The government stands by its interpretation that it has achieved most of the 25 pledges it pledged to fulfill in 120 days in office despite its assessment coming under increased criticism from the media and the Opposition.

The Opposition’s assessment stated that only one pledge was achieved and about four achieved partially.

Opposition Leader, Pema Gyamtsho (PhD) said that in contrast to the government’s earlier claim that its pledges were easy to fulfil as thorough consultations and researches were carried, most of them today required further review.

Prime Minister Dr Lotay Tshering said yesterday, “On Samrang farm, if you want to go word for word, that is also a point. If you said we should have visited it and made the pledge you are right. We are sorry for that.”
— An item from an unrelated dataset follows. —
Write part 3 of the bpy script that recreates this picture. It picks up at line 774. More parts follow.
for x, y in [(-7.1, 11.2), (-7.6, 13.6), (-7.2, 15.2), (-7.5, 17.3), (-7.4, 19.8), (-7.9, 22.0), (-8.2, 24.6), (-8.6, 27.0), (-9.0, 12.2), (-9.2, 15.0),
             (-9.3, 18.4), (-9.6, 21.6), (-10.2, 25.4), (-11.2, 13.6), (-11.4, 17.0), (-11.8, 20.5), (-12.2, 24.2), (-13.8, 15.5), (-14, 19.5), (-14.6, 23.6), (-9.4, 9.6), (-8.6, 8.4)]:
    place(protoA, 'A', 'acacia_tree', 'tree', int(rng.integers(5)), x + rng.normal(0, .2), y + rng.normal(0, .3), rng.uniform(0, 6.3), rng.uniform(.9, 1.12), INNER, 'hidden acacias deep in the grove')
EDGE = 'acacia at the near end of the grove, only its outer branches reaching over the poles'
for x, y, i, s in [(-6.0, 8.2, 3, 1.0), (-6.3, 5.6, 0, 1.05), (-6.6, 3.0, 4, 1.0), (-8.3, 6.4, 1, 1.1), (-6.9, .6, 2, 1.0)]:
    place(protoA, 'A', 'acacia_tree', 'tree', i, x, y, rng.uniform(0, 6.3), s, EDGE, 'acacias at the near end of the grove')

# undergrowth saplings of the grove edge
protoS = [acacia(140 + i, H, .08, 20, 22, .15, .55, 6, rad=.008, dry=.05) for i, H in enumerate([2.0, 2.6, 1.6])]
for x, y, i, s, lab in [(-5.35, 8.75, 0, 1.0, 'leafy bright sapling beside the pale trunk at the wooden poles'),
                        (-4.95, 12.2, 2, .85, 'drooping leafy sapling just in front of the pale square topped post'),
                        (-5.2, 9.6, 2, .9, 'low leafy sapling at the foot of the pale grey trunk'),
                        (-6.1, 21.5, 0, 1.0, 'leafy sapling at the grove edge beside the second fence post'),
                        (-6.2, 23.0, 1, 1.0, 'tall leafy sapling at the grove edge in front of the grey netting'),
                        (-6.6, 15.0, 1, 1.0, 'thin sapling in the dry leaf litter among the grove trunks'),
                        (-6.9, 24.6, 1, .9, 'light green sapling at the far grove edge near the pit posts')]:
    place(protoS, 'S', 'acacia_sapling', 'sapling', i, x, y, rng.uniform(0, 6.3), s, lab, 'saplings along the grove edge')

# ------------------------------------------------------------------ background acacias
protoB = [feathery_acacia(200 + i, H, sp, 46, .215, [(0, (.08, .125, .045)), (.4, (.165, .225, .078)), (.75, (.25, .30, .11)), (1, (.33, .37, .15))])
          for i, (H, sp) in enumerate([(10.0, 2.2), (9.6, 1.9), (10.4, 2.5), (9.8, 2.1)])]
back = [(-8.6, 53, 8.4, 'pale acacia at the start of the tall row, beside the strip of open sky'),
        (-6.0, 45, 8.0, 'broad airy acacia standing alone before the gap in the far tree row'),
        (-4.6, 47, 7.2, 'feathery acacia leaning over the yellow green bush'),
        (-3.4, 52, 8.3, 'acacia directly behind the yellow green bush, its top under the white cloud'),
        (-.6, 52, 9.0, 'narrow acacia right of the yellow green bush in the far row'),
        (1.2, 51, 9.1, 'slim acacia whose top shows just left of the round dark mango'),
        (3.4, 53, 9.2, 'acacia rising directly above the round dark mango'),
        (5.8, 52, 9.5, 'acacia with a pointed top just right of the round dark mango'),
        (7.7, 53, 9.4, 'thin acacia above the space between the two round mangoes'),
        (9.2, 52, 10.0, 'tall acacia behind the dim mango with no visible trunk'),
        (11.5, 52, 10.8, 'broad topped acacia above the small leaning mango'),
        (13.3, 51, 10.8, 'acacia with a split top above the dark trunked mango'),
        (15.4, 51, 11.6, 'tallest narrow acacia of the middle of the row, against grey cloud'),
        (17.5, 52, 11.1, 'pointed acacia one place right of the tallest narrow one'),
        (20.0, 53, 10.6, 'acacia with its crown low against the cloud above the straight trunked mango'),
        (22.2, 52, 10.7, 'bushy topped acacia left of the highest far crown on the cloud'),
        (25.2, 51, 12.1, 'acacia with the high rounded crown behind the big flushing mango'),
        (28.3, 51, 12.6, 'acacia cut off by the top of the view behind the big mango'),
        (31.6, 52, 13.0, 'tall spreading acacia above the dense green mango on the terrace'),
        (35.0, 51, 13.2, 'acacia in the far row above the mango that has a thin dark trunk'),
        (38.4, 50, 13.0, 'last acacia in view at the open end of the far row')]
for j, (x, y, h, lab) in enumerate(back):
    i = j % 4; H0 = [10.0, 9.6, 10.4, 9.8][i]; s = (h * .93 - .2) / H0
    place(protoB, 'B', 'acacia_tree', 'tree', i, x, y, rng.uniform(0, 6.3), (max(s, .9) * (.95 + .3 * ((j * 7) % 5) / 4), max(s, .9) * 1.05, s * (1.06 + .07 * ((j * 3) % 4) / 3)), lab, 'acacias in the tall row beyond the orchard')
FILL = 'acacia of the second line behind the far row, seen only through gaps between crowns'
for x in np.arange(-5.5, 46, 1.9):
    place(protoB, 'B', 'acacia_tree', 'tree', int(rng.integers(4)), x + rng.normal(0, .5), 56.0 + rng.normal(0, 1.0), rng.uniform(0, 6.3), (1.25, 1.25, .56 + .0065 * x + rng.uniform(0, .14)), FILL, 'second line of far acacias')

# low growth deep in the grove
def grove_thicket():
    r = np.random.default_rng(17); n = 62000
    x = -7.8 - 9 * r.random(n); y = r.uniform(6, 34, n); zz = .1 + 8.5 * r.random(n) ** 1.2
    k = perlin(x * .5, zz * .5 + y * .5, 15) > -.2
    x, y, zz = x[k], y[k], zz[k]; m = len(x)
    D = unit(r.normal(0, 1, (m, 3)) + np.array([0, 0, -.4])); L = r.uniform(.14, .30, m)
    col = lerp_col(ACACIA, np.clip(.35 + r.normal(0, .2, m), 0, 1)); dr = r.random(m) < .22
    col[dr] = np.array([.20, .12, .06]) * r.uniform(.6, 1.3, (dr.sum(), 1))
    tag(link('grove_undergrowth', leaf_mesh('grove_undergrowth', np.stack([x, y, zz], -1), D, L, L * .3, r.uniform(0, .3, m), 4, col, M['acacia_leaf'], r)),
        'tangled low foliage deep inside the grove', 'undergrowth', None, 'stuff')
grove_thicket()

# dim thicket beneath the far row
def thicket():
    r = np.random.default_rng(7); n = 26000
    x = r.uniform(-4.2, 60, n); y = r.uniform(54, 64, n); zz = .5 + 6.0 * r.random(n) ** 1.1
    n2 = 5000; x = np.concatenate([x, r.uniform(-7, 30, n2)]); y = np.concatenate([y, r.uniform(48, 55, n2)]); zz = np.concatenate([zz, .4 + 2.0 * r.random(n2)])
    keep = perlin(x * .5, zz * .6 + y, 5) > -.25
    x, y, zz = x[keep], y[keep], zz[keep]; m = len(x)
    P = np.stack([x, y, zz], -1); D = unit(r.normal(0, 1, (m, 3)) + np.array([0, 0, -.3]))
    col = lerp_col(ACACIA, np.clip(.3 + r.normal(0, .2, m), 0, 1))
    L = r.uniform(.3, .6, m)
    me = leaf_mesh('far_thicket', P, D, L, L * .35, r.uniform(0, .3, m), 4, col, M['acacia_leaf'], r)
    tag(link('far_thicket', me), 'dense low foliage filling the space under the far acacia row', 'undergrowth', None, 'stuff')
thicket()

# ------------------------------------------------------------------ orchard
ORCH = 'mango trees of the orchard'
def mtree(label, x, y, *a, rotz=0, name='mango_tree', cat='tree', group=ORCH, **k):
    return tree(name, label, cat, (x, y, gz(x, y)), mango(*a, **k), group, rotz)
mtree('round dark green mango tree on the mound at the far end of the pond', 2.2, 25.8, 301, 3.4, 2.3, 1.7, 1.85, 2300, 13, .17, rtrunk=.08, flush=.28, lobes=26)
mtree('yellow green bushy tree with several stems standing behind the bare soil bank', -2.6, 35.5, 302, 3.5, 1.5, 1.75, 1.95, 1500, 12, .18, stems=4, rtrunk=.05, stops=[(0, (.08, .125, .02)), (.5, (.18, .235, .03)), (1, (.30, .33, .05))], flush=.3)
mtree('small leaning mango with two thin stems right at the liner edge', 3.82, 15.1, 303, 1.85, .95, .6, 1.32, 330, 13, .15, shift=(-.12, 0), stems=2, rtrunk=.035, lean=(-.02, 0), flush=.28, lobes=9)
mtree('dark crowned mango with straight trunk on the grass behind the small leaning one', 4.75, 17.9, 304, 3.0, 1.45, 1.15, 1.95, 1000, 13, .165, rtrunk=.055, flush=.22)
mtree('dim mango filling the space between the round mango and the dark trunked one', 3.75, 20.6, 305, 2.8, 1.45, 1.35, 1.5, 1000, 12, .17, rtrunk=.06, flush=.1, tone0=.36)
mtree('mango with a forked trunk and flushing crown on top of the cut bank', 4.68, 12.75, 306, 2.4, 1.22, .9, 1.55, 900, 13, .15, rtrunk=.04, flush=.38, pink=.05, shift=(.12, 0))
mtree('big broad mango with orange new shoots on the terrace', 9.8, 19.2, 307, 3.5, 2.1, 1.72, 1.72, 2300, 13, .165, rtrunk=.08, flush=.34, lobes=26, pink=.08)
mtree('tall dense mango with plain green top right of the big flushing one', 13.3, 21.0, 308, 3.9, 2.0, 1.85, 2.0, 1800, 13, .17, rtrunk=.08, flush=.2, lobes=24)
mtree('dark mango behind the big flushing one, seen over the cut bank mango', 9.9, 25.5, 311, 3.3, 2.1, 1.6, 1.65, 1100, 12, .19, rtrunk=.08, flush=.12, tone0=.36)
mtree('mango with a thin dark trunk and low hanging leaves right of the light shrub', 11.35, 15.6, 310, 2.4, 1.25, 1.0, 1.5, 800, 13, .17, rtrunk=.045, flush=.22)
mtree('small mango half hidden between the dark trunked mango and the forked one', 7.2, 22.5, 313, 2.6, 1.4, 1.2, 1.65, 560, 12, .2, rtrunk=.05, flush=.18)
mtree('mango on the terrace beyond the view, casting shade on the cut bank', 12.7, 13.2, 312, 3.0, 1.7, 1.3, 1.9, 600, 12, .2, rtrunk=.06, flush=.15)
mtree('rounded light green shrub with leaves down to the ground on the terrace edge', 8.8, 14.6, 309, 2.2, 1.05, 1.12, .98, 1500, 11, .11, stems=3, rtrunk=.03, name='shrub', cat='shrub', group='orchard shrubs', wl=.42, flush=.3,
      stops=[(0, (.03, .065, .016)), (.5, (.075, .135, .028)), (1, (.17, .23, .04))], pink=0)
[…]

The government claimed that it has achieved 11 of the 25 pledges.

Lyonchhen said that his government has not lied and how the government performed in the first four months in office is left to every individual’s interpretation.

He said the government could have chased with complete focus on the 25 pledges and accomplished them. “Then you would call it short term and beat the government for lacking long term vision,” he said.

Lyonchhen said that what has been achieved is in the process of good governance and that it did not spend extra time on the pledges.

“The instruction to the ministers was to do what is needed wholeheartedly, and that once the pledges are implemented they cannot go back or there should not be any problems.”

For instance, the prime minister said that the annual education conference decided to do away with Class X cut off point from 2020. The government went ahead with the decision this year given that more than 4,000 students would have to look for jobs. The pledge to do away with examinations for class PP-VI was pushed to next year following advice from professionals in the ministry.

He said the government was criticised that they don’t heed to experts’ views on the cut off point decision. At the same time, it was blamed for pushing the decision on doing away with exams for Classes PP-III in which case it listened to the experts.

The government would end up being flogged with criticism any way – whether all its pledges were achieved or not, he said.

Lyonchhen said the government accepted its failures in not achieving some of the pledges.

The government’s spokesperson and foreign minister Dr Tandi Dorji said everyone is entitled to their interpretations.

“We respect their views. Ultimately, it’s up to the people to judge,” lyonpo said. “We have also implemented programmes which are not in the 25 pledges.”